Tardé tanto en escribir este último blog porque pensé mucho sobre qué tema quería abordar, y entonces se me ocurrió hablar de miedos, más específicamente de patrones.
Una de las cosas más duras y difíciles que me tocó vivir y superar fue la relación tormentosa que tuvieron mis padres. Muchos no lo creerán, pero eso se convirtió en mi miedo más grande: verme atrapada en una relación mediocre, en la que yo fuera el saco de boxeo físico o emocional de mi pareja, y quedarme en una relación que no me hiciera feliz, que no me llenara. Yo, que soy una romántica empedernida, me dolería mucho romantizar en mis escritos a un sujeto que me lastima. Es por eso que solo he enaltecido y tomado como estándar a una sola persona que, aún a pesar de todo, fue todo lo que mi padre no fue: un hombre.
Siendo tan niña, me tocó ver a mi mamá llorar tantas veces que fue muy difícil borrar esa imagen de mi cabeza, de mis recuerdos. Superarlo fue algo muy complejo, y esa se volvió mi cruz. Perdonar a mi papá fue otro mundo también, y solo Dios fue testigo de todo lo que pasó y por qué eso se convirtió en el miedo más profundo que guardo.
Hace unos días vi dos películas, ninguna de amor como acostumbro. Eran muy realistas, muy duras. Lloré con ambas y me vi reflejada en cada una de las protagonistas. En la primera, la chica estaba casada con un tipo que, al principio, era el hombre perfecto a simple vista. Aunque él nunca le puso un dedo encima, con el tiempo, al saberla enamorada, la dejó de lado; como se dice, la dio por sentada. Con el paso de los meses, en la trama su relación se volvió monótona, mediocre, aburrida, taciturna, como gusten decirle.
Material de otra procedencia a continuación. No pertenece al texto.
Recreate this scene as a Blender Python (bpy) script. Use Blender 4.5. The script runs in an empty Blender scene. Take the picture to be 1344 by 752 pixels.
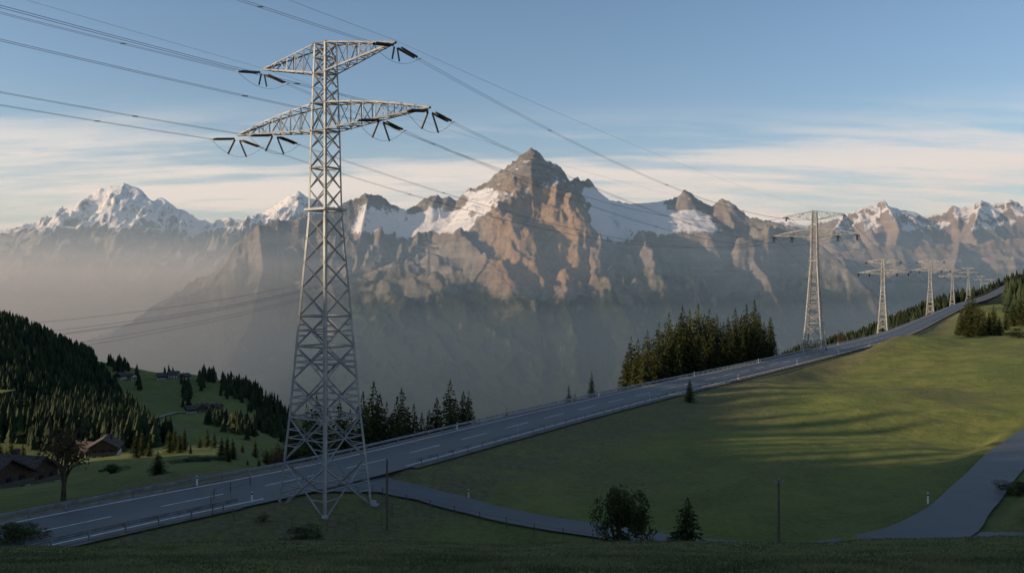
import bpy, math, random
import numpy as np
from mathutils import Vector, Matrix
random.seed(7); rng=np.random.default_rng(7)
sc=bpy.context.scene
sc.view_settings.view_transform='Standard'; sc.view_settings.look='None'; sc.view_settings.exposure=0
F=1120.0; CX=672.0; CY=376.0
def S(px,py,d): return ((px-CX)/F*d, d, (CY-py)/F*d)   # survey reading (bearing, elevation, distance) -> world

# ---------------------------------------------------------------- noise
def _h(ix,iy,seed):
    h=(ix.astype(np.int64)*374761393+iy.astype(np.int64)*668265263+seed*144269504)&0xffffffff
    h=((h^(h>>13))*1274126177)&0xffffffff
    return ((h^(h>>16))&0xffff)/65535.0*2*np.pi
def noise(x,y,seed=0):
    ix=np.floor(x); iy=np.floor(y); fx=x-ix; fy=y-iy
    ux=fx*fx*fx*(fx*(fx*6-15)+10); uy=fy*fy*fy*(fy*(fy*6-15)+10)
    def g(a,b):
        t=_h(ix+a,iy+b,seed); return np.cos(t)*(fx-a)+np.sin(t)*(fy-b)
    n0=g(0,0)*(1-ux)+g(1,0)*ux; n1=g(0,1)*(1-ux)+g(1,1)*ux
    return (n0*(1-uy)+n1*uy)*1.4
def fbm(x,y,o=5,seed=0,gain=.5):
    a=1;s=0;t=0
    for i in range(o):
        s=s+a*noise(x*2**i,y*2**i,seed+i);t+=a;a*=gain
    return s/t
def ridged(x,y,o=5,seed=0,gain=.5):
    a=1;s=0;t=0
    for i in range(o):
        s=s+a*(1-np.abs(noise(x*2**i,y*2**i,seed+i)))**2;t+=a;a*=gain
    return s/t
def sst(a,b,x):
    t=np.clip((x-a)/(b-a),0,1); return t*t*(3-2*t)

# ---------------------------------------------------------------- material helpers
def newmat(name):
    m=bpy.data.materials.new(name); m.use_nodes=True
    nt=m.node_tree; b=nt.nodes['Principled BSDF']; return m,nt,b
def N(nt,t,**kw):
    n=nt.nodes.new(t)
    for k,v in kw.items():
        if k in n.inputs: n.inputs[k].default_value=v
        else: setattr(n,k,v)
    return n
def mixc(nt,f,a,b,mode='MIX'):
    n=nt.nodes.new('ShaderNodeMix'); n.data_type='RGBA'; n.blend_type=mode
    for s,v in ((0,f),(6,a),(7,b)):
        if hasattr(v,'links') or isinstance(v,bpy.types.NodeSocket): nt.links.new(v,n.inputs[s])
        else: n.inputs[s].default_value=v if s==0 else (*v,1)
    return n.outputs[2]
def ramp(nt,inp,a,b):
    n=nt.nodes.new('ShaderNodeMapRange'); n.interpolation_type='SMOOTHSTEP'
    n.inputs[1].default_value=a; n.inputs[2].default_value=b
    nt.links.new(inp,n.inputs[0]); return n.outputs[0]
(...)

Él ignoró muchas veces sus sentimientos y sus reclamos, hasta que fue tarde y se dio cuenta de que la había perdido. Pero en esta película hacían un “throwback” a la infancia de ella, lo que quiere decir que, al dejarlo, ella estaba intentando romper el patrón de lo que vio en sus padres. Esto me lleva a la segunda película, donde la chica fue maltratada, esencialmente ya en un grado mayor. También mostraron un poco de su infancia y fue muy parecido. Ella, al dejar a su pareja, muestra cómo muchas mujeres deben tomar esa decisión porque, más que amor a ellos, deben tener primero que nada amor propio y coraje.
Hace algunas semanas me puse a pensar en qué cualidades debe poseer un hombre para ganarse mi corazón. Lejos de sonar vanidosa, me di cuenta de que realmente tengo un corazón de oro que no cualquiera merece. Entonces me puse a pensar si realmente el hombre con el que estaba me lo daba. Me guardaré esa respuesta para mí, pero sí acotaré que recordé una frase que le pregunté a mi mamá cuando estábamos hablando de mi papá y de por qué, ante la primera gran falta de respeto, no se fue. Ella, con lágrimas en los ojos, me contestó: “Yo pensé que él iba a cambiar por amor a mí.” Entonces entendí dos cosas: sí, un hombre puede mejorar, no cambiar, pero sí mejorar por amor a una mujer; y segundo, hay que saber a qué clase de hombre le abrimos el corazón. Mi mamá, aún a pesar de ser una mujer valiosa —y debo decir que fue de ella de quien aprendí y adopté ciertas cualidades que poseo—, me hace cuestionarme qué le faltó para que mi papá la respetara en todos los sentidos. Nunca lo sabré y ya no es algo que me interesa.
Este texto ya no es para mí; yo ya entendí la lección de lo vivido. Esto es para las personas que lo lean, para que entiendan cómo las experiencias de la infancia pueden moldear percepciones y expectativas en las relaciones adultas.
Para terminar, diré que es fácil hablar cuando no estás dentro de la tormenta, hasta que te encuentras en ella y te es difícil soltarla, te es difícil salir. Las personas solemos, en ocasiones, preferir vivir en el dolor, si hay pequeñas muestras de amor, que enfrentarnos al final de una relación que dolerá en todo momento por un tiempo prolongado. A veces olvidamos que, siempre, después de un duro invierno, llega el sol de primavera.